Estados Unidos también reconoció la importancia de ese corredor en sus planes geoestratégicos, y desde entonces hizo todo lo posible por derrocar gobiernos, boicotear iniciativas y sembrar discordias en el continente -con el concurso generoso de aliados como Álvaro Uribe en Colombia-. La administración de George W. Bush lo intentó con el golpe de Estado a Hugo Chávez en 2002, fracasó y luego fue derrotada estrepitosamente en la cumbre de Mar del Plata en 2005, en una jornada que tuvo como protagonistas a Lula, Chávez y Kirchner. Después, el gobierno de Barack Obama apostó más por la astucia que por la fuerza, desplegó sus armas de soft power, sostuvo el flujo de dólares para sus ONG y think tanks en la región, y hacia el final de su segundo mandato, favorecido por la nueva coyuntura económica y política en América Latina, empezó a cosechar éxitos: avanzó en los planes desestabilizadores en Venezuela, donde la oposición logró importantes resultados en las elecciones parlamentarias de 2015; bailó un tango Buenos Aires para celebrar el triunfo electoral de Mauricio Macri y el regreso de las relaciones carnales entre la Casa Blanca y la Casa Rosada; y apoyó tácticamente el impeachment contra Dilma Rousseff en Brasil, en 2016. 

Se perfiló así un escenario ideal para que, a partir del 2017, el gobierno de Donald Trump, con su diplomacia gánsteres y rodeado de controversiales generales y agentes en puestos clave de la administración (el Departamento de Estado, la CIA), lanzara lo que ahora se nos revela como una guerra total contra la Revolución Bolivariana. Y en esa nefasta ambición, la de acabar con el proceso político bolivariano y todo lo que ha significado en la historia reciente de América Latina, embarcó a gobiernos vasallos -el Grupo de Lima- para cercar a Venezuela y crear las condiciones necesarias para una intervención largamente soñada por sus élites políticas, económicas, militares, y por la derecha apátrida de nuestros países (que peregrina oficiosamente a Washington con escala en Miami). 

Los acontecimientos a los que asistimos en la últimas semanas en Venezuela, como se deduce de lo expuesto, no son sino el resultado de más de 15 años de planificación y acción imperialista que hoy parecen llegar a un punto de peligrosa explosividad (especialmente por la inestabilidad de quienes toman decisiones en la Casa Blanca, y los apetitos de quienes les instigan).
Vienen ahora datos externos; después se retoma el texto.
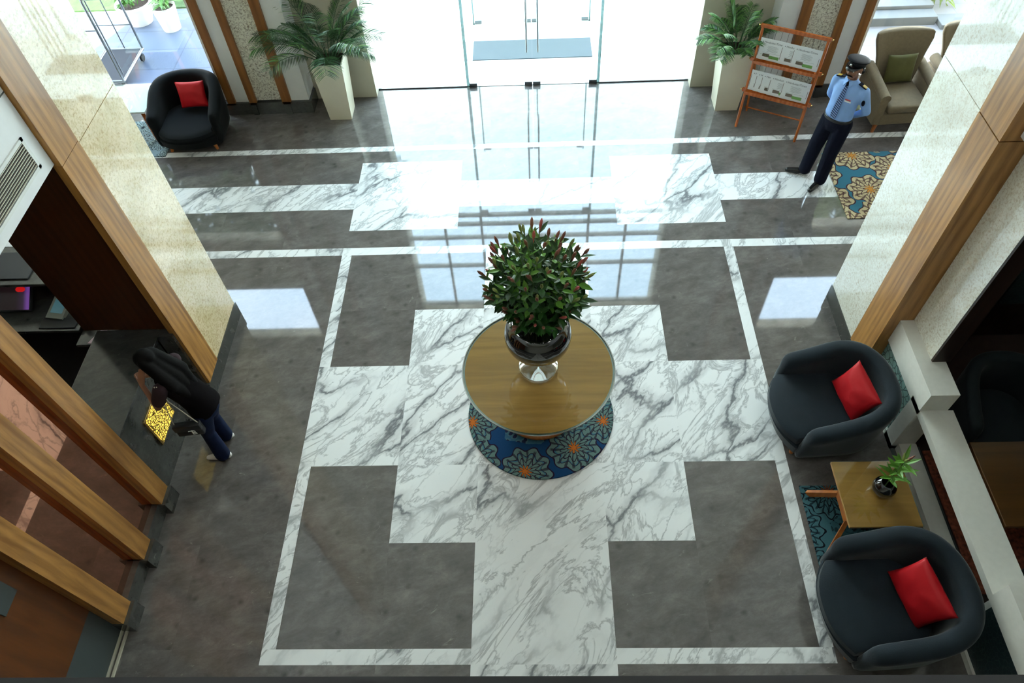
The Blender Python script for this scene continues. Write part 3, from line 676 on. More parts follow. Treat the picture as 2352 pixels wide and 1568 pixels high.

El boicot a las elecciones presidenciales (cuya celebración anticipada era un reclamo de la misma oposición ), el intento de magnicidio contra Nicolás Maduro, el endurecimiento de la guerra económica, así como la construcción política y mediática de una crisis humanitaria (la de la población migrante) que debe ser resuelta por medio de la intervención extranjera, forman parte de planes y operaciones diseñadas no solo para alimentar discursos, matrices de opinión y maniobras diplomáticas, sino también -y sobre todo- para justificar la movilización de las fuerzas militares que hoy sitian a la Revolución Bolivariana, a la espera de una orden para desatar el infierno de una dolorosa conflagración. 

Las manecillas del reloj de la guerra de Trump en América Latina se mueven aceleradamente por la precariedad que viven los gobiernos neoliberales aliados en Argentina y Brasil. Sostener a Macri y Temer (y al eventual sucesor que emerja de las elecciones del próximo mes de octubre) es ahora una prioridad para Washington, en su afán por imponerse en Venezuela.

En un escenario como el de nuestros días, ¿queda alguna opción para la paz y la integración como la que soñaron los expresidentes a inicios de este siglo? ¿Será posible evitar el camino de la violencia y la muerte del imperialismo, que sólo sirve a los intereses de quienes pretenden dividir a nuestra América para dominarla? El futuro, por ahora, no dibuja buenos presagios en el horizonte. Pero es preciso que triunfe la paz, que triunfen los pueblos.